(Collected data)
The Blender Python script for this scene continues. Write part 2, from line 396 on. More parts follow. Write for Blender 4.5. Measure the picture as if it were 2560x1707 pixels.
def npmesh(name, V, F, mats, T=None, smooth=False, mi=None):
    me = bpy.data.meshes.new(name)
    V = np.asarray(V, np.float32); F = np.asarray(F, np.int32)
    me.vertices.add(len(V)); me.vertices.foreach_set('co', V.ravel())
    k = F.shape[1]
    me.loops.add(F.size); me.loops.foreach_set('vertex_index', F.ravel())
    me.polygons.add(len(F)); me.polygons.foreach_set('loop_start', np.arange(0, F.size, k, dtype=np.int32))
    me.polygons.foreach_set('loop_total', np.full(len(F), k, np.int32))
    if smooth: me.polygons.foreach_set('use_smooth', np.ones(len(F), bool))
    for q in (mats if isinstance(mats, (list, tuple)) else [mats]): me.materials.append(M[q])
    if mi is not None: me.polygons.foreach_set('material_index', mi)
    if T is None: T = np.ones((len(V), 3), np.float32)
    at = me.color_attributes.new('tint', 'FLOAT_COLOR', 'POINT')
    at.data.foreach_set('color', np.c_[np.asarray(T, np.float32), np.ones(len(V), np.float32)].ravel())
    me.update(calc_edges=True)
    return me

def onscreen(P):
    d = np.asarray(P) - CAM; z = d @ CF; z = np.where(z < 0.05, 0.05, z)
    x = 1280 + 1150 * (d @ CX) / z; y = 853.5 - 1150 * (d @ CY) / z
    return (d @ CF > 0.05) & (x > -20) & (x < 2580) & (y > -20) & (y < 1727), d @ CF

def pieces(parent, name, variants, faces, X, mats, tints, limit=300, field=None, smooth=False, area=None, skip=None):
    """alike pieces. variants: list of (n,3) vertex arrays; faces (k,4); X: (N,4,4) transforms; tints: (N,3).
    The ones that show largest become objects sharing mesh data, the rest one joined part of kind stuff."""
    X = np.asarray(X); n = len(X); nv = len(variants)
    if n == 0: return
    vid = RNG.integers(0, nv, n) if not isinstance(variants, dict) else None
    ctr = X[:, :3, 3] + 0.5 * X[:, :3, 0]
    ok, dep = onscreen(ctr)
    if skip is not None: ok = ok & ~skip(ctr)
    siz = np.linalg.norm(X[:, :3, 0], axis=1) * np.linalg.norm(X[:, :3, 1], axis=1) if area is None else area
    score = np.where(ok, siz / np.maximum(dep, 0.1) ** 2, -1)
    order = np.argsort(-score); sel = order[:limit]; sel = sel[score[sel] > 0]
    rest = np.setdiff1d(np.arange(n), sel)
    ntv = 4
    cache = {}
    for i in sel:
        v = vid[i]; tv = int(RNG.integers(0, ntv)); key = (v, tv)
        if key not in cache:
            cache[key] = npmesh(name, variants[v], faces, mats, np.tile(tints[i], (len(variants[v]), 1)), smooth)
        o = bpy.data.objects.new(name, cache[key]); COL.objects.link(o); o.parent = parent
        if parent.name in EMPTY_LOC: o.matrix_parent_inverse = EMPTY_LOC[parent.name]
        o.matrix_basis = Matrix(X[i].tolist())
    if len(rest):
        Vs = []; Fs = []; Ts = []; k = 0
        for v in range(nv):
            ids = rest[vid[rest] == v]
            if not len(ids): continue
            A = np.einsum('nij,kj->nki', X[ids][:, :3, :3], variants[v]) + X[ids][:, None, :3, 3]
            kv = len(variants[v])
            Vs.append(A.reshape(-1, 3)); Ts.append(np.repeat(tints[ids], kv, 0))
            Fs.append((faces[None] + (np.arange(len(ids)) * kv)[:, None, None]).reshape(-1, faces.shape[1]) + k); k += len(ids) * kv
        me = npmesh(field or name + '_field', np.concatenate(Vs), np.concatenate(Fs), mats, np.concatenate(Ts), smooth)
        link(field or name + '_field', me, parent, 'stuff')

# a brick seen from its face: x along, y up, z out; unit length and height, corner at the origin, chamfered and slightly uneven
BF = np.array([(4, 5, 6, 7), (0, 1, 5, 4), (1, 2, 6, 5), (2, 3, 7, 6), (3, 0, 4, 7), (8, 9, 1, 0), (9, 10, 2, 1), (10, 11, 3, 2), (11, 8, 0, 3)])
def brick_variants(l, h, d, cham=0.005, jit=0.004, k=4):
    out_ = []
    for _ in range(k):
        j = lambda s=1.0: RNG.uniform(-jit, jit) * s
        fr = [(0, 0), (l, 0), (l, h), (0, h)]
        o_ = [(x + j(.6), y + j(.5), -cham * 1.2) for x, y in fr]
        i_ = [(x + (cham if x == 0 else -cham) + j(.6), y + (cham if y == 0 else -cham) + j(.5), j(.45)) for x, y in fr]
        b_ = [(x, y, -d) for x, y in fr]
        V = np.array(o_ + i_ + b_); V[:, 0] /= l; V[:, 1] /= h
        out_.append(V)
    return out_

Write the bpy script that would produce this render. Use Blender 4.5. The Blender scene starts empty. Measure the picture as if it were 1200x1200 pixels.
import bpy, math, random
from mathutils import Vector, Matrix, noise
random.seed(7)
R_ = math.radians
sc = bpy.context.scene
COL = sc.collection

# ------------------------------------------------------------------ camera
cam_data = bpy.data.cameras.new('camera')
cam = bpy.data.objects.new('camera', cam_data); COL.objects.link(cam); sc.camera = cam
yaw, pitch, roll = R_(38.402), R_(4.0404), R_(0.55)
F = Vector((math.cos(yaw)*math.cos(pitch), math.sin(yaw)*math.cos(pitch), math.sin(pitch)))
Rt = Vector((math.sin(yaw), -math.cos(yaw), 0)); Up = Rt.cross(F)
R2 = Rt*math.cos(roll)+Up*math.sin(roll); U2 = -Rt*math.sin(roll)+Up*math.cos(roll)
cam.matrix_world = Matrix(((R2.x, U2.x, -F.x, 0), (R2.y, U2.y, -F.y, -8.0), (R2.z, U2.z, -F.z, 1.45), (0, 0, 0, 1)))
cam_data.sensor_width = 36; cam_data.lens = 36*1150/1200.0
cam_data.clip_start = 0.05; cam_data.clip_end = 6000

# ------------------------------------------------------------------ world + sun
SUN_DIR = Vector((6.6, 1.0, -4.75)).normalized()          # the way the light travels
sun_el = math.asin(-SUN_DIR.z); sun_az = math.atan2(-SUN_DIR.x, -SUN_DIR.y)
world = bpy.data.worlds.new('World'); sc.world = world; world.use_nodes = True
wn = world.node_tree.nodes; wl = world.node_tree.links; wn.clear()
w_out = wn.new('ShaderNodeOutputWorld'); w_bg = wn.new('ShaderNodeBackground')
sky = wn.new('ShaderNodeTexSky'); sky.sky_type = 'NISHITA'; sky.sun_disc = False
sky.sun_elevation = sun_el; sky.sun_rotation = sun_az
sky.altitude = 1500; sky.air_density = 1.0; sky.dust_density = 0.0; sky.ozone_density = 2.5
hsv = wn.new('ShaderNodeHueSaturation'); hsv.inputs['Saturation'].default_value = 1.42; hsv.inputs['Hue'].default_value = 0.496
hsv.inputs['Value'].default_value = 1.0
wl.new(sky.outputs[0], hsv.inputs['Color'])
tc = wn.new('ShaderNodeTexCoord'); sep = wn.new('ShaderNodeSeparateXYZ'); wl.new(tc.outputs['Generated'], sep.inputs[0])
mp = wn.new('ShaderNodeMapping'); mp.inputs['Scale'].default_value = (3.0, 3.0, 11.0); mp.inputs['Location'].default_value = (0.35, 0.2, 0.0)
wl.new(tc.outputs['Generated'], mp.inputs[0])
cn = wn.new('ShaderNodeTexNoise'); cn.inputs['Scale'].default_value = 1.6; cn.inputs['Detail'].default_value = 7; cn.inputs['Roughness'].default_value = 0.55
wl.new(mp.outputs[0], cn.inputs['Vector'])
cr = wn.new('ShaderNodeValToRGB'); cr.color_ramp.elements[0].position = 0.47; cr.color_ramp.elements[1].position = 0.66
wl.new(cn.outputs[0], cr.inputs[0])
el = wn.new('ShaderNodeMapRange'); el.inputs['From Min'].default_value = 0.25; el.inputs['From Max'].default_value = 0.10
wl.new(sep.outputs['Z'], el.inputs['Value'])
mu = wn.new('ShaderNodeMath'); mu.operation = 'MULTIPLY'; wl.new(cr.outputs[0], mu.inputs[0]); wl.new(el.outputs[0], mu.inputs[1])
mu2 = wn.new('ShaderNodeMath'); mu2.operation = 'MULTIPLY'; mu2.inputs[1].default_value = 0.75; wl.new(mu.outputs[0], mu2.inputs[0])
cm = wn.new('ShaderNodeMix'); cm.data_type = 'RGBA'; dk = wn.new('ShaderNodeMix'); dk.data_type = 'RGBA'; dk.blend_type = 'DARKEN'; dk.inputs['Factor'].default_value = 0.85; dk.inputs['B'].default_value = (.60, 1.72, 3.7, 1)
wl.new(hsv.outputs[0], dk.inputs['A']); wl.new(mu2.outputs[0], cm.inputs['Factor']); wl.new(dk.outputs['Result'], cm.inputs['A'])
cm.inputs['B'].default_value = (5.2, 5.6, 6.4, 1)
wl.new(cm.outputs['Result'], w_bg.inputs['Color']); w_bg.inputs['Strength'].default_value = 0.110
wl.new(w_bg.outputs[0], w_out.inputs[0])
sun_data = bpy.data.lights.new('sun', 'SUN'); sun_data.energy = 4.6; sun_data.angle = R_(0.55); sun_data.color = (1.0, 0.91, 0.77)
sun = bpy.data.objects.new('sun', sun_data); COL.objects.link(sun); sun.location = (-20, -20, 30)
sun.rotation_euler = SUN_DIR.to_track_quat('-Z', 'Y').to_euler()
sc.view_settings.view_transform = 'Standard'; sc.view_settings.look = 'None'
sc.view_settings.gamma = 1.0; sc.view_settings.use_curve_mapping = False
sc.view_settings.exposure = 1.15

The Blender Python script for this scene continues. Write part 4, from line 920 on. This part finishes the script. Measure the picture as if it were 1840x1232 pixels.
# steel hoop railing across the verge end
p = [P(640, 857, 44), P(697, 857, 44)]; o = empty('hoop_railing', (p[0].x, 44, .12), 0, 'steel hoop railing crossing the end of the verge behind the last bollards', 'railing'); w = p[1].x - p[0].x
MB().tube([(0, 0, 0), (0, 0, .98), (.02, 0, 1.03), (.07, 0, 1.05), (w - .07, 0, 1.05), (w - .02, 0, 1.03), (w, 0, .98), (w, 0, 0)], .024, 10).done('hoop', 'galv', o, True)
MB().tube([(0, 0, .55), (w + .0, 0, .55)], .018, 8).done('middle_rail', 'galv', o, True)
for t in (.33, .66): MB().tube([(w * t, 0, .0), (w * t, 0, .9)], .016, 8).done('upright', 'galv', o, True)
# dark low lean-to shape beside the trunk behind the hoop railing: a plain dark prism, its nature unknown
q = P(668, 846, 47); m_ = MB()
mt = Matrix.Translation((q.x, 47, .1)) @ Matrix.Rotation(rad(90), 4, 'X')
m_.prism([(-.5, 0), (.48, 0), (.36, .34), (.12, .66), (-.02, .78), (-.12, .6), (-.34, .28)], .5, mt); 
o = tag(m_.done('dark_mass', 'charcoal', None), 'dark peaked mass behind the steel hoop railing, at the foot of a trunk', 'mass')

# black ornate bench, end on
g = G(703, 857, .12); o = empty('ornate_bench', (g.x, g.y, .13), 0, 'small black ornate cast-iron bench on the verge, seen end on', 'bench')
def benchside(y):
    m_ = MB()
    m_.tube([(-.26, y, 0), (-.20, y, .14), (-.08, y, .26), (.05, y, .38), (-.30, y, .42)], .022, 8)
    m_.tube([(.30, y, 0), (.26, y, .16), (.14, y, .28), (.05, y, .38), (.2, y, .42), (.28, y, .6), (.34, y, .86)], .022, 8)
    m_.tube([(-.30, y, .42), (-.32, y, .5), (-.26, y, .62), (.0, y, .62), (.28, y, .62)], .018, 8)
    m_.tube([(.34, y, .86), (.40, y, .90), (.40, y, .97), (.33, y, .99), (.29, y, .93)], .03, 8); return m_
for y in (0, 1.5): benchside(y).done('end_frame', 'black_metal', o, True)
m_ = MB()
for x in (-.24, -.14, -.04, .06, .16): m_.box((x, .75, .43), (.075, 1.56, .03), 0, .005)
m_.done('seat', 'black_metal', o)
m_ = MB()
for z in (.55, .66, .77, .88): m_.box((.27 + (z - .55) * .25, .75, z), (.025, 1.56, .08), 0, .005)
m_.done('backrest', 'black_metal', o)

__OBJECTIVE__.
Exactly reproduce the lines that run from the line bearing "Write the bpy" through the line bearing "COL = sc.collection", with both end lines included.

__TASK OUTPUT__.
Write the bpy script that would produce this render. Use Blender 4.5. The Blender scene starts empty. Measure the picture as if it were 1200x1200 pixels.
import bpy, math, random
from mathutils import Vector, Matrix, noise
random.seed(7)
R_ = math.radians
sc = bpy.context.scene
COL = sc.collection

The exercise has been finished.